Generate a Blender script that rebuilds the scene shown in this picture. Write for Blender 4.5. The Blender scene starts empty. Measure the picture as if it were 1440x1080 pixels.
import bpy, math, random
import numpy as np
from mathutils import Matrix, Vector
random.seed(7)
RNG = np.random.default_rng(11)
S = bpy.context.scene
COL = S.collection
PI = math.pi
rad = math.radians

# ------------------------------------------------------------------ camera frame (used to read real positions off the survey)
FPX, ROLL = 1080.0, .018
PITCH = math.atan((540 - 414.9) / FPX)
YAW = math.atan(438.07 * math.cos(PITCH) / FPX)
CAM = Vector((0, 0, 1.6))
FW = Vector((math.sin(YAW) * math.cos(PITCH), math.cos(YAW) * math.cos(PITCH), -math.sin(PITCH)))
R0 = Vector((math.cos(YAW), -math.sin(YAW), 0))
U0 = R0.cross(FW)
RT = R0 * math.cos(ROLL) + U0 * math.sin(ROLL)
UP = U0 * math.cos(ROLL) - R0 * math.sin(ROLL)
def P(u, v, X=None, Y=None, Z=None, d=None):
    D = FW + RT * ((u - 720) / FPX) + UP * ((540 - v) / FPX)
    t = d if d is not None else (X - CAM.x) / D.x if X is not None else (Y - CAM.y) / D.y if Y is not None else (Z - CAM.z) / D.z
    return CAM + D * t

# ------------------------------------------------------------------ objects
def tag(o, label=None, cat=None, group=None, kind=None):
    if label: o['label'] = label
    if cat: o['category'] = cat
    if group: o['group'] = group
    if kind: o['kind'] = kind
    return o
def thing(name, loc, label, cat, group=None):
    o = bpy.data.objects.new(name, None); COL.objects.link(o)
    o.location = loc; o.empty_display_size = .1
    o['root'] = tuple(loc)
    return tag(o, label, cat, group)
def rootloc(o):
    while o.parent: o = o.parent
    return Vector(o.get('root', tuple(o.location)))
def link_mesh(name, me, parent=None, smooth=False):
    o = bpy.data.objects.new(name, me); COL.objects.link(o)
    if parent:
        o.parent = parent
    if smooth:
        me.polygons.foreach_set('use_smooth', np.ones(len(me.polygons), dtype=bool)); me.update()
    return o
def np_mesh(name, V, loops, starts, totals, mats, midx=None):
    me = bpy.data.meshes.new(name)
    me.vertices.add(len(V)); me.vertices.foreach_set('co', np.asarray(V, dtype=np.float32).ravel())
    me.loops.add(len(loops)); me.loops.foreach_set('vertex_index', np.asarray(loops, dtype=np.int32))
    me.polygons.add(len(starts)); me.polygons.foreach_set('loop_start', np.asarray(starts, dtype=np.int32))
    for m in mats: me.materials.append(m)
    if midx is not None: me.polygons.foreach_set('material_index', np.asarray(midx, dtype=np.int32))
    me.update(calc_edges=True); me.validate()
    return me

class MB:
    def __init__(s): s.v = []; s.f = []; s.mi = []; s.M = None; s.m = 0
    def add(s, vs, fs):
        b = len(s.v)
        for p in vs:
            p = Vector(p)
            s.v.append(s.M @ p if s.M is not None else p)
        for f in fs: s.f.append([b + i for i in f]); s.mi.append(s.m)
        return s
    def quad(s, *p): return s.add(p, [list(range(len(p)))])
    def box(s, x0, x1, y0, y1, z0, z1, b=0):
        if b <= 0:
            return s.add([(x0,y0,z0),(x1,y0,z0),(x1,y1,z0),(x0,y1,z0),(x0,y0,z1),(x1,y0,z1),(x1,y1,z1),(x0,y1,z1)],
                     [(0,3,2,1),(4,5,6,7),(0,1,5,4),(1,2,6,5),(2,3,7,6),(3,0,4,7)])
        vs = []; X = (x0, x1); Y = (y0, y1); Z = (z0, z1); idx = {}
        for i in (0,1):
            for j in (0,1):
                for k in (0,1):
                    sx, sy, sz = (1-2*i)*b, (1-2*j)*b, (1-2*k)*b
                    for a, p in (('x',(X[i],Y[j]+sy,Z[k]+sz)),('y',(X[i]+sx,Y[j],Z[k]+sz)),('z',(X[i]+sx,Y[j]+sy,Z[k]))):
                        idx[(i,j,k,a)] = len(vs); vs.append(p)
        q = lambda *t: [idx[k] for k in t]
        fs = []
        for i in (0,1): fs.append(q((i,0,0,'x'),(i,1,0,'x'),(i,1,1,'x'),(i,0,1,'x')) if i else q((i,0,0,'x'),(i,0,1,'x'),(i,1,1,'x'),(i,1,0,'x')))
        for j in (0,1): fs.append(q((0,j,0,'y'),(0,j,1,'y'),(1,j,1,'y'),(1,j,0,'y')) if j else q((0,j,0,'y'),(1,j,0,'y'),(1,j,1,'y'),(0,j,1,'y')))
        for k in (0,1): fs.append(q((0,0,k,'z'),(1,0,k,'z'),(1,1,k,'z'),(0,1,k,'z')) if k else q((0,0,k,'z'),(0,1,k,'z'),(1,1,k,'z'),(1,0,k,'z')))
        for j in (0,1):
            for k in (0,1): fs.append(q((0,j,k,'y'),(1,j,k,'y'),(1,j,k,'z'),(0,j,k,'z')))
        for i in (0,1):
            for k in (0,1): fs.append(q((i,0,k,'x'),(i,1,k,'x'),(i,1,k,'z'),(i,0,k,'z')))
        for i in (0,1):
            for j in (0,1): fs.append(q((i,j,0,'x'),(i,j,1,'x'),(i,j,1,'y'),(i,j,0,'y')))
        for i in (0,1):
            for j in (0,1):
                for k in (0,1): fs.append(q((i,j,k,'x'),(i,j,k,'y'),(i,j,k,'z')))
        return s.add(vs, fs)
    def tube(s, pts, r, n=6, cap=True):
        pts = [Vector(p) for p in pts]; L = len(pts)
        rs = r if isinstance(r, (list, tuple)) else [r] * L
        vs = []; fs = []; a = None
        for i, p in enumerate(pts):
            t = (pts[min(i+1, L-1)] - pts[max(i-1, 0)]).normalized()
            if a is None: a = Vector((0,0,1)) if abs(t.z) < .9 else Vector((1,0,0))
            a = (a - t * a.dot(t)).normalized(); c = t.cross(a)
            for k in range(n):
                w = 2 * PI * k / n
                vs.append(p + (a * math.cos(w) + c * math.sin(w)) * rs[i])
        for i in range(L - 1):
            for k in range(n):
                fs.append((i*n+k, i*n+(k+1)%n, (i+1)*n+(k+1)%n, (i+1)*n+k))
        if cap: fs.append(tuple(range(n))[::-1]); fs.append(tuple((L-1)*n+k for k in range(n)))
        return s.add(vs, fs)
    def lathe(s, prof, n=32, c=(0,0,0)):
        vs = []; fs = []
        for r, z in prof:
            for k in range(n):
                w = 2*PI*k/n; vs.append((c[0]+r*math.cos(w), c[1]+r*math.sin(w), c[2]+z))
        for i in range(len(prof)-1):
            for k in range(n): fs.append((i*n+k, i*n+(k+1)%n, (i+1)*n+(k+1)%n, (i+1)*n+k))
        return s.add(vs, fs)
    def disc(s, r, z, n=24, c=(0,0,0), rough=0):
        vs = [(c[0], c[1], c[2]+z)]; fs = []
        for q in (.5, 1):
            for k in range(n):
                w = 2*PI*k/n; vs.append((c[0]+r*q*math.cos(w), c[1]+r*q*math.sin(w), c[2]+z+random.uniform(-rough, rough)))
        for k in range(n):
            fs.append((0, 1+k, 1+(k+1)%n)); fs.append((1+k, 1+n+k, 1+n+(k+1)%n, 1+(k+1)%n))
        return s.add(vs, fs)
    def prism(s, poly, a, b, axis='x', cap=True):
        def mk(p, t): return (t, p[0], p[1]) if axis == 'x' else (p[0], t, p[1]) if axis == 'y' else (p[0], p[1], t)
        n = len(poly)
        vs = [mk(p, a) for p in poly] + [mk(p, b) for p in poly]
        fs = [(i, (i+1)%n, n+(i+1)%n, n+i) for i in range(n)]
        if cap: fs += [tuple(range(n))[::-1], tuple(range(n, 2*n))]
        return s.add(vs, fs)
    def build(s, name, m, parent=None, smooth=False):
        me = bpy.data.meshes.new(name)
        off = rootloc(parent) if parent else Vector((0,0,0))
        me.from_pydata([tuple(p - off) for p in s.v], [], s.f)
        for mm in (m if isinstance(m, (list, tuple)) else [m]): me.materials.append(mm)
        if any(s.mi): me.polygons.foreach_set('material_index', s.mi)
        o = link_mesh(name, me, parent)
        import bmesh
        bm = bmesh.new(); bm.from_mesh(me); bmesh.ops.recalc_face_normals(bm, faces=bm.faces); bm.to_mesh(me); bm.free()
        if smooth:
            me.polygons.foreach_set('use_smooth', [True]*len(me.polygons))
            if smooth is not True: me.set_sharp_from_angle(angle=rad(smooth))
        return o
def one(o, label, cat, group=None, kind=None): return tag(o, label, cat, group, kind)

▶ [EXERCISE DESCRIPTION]
Using the listing above, pick out each line that contains the word "scene", then copy it.

▶ [TASK ANSWER]
Generate a Blender script that rebuilds the scene shown in this picture. Write for Blender 4.5. The Blender scene starts empty. Measure the picture as if it were 1440x1080 pixels.
S = bpy.context.scene